Sous réserve qu'il soit consentant pour une lecture aussi extrême, le lecteur finit par dépasser son ressenti pour se dire que c'est trop, qu'il y a une logique sous-jacente, ou en tout cas un principe à l'oeuvre derrière tant de stupre et de luxure. le comportement de tous les personnages et de toutes les créatures repose sur une absence totale d'inhibition, et une exagération systématique des attributs sexuels, et de l'échange de fluide corporel. La violence vient souligner la force vitale à l'oeuvre. le lecteur peut alors considérer ces débauches comme la matérialisation de l'inconscient, ou en tout cas comme l'expression de sensations libérées de tout refoulé. Il peut envisager ces séquences comme l'expression de pulsions délivrées de toute contrainte morale, physique, psychologique. Voilà l'inconscient qui vagabonde librement sans restriction. Les corps exultent sans la limite des possibilités physiologiques, sans aucune convention sociale, sans tabou. Cette collection d'actes sexuels mêlés de violence et de pipi-caca devient une exultation de la pulsion sexuelle sans entrave, un assouvissement immédiat de tous les instants, une jouissance sans avoir à se préoccuper de celle d'autrui, ni même de l'intégrité physique d'autrui. le lecteur comprend mieux alors le besoin de passer par cette outrance vulgaire pour pouvoir exprimer un tel état, pour laisser libre cours à la pulsion. Il ne s'agit plus d'une régression infantile, et de l'expression d'une volonté de toute puissance, mais d'une forme d'écriture automatique en bande dessinée sur le thème de l'acte sexuel, pour dire la pulsion sexuelle sans jugement moral.

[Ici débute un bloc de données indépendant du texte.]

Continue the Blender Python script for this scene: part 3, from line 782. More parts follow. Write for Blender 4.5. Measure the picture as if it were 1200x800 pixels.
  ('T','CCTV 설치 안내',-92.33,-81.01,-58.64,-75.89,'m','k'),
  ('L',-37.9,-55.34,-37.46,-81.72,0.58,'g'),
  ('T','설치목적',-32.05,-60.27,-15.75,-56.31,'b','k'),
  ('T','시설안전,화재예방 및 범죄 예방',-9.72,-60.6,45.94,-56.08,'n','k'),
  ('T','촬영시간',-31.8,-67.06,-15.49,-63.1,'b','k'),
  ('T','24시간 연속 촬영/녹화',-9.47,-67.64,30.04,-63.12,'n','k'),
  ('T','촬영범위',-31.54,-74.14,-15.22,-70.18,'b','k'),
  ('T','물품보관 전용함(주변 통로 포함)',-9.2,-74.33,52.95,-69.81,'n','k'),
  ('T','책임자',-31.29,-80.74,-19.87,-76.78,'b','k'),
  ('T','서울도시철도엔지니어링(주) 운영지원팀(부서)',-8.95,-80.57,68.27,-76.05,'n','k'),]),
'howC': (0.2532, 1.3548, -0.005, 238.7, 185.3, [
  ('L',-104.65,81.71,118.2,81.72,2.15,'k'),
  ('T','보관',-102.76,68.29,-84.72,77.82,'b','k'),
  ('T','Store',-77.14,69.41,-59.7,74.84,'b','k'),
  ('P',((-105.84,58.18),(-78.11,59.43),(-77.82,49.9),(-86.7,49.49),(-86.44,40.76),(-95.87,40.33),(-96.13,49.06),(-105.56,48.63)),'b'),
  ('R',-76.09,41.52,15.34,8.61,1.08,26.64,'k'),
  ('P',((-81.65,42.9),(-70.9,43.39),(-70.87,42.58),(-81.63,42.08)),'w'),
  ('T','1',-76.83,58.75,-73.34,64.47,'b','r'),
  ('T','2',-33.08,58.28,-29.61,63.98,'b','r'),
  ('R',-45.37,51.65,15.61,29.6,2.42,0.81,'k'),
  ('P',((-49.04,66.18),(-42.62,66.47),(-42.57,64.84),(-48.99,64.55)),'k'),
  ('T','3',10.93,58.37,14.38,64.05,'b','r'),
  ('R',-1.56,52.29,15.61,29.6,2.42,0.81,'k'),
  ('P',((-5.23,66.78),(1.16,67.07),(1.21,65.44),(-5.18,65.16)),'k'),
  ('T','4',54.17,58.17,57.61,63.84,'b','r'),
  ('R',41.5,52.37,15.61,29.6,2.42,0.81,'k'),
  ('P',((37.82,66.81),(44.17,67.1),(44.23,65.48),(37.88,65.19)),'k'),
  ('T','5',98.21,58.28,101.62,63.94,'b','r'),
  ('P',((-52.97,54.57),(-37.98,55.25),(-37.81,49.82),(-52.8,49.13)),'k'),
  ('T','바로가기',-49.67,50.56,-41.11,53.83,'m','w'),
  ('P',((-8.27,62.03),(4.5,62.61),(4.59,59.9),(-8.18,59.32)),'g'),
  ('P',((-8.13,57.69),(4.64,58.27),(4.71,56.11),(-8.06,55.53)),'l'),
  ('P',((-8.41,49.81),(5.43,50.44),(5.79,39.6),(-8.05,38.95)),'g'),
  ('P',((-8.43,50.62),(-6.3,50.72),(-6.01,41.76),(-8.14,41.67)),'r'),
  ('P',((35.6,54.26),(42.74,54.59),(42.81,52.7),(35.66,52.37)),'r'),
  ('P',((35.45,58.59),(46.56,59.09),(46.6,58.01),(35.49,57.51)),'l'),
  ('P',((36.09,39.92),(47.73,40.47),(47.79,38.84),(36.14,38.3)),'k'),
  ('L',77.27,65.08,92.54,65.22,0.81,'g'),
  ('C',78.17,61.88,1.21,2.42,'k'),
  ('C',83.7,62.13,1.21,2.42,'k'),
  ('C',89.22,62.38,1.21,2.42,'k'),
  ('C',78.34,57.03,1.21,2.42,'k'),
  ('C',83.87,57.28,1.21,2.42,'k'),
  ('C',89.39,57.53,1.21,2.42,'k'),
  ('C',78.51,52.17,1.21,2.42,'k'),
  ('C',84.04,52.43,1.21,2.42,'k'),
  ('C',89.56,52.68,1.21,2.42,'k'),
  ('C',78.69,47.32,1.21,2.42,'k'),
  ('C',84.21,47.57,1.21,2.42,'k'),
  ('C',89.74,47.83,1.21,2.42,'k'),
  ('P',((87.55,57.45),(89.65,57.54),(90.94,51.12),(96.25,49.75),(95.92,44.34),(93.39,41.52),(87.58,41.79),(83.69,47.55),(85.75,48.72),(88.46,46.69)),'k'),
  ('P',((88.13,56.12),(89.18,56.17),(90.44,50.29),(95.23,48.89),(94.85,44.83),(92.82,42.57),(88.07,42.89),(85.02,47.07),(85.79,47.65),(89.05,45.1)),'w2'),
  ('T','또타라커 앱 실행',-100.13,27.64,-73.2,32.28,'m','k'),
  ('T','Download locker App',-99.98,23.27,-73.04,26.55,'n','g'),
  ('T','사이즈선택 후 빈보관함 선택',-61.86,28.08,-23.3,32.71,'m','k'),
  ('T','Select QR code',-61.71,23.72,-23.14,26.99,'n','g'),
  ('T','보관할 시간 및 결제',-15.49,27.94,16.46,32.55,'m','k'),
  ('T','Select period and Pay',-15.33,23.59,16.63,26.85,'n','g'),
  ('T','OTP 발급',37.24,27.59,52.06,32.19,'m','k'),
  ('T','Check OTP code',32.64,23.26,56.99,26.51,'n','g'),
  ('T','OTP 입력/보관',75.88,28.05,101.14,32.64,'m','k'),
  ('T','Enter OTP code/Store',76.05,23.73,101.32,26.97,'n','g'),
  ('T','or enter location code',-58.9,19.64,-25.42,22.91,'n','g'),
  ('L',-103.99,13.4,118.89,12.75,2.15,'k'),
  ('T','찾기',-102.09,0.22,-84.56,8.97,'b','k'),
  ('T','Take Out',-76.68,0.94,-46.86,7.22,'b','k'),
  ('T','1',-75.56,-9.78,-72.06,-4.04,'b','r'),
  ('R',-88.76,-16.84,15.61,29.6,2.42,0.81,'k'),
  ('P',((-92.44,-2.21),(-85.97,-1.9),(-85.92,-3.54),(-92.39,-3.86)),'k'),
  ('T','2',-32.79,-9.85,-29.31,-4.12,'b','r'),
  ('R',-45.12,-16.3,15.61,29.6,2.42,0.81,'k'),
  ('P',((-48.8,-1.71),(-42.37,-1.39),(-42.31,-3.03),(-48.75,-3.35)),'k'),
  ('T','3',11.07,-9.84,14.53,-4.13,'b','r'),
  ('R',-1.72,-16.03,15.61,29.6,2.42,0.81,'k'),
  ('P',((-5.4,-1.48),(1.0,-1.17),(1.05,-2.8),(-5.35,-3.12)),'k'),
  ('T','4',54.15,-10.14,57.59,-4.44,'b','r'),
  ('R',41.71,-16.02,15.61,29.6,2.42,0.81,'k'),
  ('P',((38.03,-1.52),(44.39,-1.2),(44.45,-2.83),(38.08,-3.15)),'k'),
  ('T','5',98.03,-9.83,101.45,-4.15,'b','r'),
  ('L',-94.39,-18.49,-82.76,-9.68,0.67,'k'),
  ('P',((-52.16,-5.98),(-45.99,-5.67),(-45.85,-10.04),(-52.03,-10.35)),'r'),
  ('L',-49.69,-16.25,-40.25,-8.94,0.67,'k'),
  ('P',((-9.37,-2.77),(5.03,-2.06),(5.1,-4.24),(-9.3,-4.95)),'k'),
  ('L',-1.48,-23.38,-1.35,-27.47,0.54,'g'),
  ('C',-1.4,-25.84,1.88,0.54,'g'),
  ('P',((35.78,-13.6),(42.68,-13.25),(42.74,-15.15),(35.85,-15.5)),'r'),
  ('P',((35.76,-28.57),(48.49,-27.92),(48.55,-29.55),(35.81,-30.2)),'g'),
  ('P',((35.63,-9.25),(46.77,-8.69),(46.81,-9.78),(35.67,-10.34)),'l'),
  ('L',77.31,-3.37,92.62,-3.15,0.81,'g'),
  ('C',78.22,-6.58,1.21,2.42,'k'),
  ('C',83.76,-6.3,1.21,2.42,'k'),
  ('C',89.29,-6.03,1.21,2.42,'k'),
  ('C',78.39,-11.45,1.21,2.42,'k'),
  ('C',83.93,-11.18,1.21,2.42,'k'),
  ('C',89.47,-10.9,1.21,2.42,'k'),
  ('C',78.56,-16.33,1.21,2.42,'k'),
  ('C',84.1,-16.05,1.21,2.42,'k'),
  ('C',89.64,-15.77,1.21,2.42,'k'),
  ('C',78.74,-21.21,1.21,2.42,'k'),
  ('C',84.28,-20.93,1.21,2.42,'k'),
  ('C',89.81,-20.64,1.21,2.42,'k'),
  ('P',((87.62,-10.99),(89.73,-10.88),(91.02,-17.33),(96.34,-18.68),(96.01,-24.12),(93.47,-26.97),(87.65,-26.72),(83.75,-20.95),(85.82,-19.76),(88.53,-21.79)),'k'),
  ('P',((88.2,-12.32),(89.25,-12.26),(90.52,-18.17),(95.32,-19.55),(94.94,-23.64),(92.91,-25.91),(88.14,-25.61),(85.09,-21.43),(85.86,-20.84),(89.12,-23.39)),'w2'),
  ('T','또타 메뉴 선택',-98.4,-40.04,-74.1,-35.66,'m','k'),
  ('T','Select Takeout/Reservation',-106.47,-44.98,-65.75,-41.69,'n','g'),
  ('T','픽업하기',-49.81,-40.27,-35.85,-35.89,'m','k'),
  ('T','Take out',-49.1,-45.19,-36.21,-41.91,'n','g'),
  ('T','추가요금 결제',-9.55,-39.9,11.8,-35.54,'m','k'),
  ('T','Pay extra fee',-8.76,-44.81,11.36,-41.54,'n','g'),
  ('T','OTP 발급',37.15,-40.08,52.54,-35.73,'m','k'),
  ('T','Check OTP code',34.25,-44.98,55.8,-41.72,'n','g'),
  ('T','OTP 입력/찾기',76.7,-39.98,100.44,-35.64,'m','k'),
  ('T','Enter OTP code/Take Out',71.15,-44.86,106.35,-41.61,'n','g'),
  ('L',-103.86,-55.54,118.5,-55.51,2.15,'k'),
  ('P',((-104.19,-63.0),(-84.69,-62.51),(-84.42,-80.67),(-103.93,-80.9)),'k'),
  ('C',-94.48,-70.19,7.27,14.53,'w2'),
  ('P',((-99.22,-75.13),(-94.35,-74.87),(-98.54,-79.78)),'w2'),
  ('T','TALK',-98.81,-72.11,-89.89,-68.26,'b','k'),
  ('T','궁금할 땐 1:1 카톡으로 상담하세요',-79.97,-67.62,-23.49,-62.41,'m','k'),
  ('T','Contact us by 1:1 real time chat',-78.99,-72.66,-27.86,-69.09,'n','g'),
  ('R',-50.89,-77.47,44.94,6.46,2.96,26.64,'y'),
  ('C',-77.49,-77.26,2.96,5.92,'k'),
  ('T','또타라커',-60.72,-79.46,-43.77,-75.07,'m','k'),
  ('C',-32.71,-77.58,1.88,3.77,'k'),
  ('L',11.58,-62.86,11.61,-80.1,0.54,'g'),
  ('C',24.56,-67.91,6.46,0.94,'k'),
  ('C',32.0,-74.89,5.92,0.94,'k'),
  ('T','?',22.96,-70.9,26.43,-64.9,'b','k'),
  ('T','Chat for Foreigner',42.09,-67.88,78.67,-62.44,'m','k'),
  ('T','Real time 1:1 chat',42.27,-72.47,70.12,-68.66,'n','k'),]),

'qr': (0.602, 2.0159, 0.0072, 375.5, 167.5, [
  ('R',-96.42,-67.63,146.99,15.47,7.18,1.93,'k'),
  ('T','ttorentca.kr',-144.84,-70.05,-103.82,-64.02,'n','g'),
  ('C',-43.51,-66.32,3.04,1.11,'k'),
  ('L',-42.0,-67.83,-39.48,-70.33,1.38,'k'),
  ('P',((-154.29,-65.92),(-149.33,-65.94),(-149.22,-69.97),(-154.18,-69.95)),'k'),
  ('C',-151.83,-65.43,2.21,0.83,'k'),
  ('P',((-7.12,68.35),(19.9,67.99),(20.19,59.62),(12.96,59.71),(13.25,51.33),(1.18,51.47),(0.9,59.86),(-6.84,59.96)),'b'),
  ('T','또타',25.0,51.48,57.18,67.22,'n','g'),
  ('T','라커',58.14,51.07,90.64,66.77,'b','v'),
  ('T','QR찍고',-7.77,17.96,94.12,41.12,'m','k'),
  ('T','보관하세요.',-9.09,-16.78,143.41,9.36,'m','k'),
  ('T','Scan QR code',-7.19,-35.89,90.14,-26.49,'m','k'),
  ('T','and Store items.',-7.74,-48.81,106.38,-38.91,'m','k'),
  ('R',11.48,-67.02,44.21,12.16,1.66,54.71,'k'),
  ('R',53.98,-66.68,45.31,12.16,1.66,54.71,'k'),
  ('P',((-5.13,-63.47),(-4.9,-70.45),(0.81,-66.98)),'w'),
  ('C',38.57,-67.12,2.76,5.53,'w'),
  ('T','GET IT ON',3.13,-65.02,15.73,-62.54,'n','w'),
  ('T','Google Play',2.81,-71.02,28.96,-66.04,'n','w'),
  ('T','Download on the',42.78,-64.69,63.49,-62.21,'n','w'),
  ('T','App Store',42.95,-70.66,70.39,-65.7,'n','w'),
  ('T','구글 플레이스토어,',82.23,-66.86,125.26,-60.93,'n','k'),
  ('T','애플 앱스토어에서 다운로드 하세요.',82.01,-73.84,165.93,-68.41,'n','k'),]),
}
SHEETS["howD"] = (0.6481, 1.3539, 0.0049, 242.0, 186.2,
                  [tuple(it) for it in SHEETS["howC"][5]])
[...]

Feuilleter rapidement cet ouvrage en donne une vision de séquences d'une rare vulgarité gratuite, de provocations bas du front à base de scènes de sexe régressif. Ce n'est que progressivement à la lecture, que l'effet cumulatif produit une sensation libératrice : un carcan morale pulvérisé, pour ressentir une sexualité sans entrave d'aucune sorte, un fantasme ultime de relations sexuelles immédiates, de partenaires disponibles sans condition ni limite, d'absence de barrière ou de contrainte, une satisfaction physique bien réelle, mais peut-être privée de jouissance.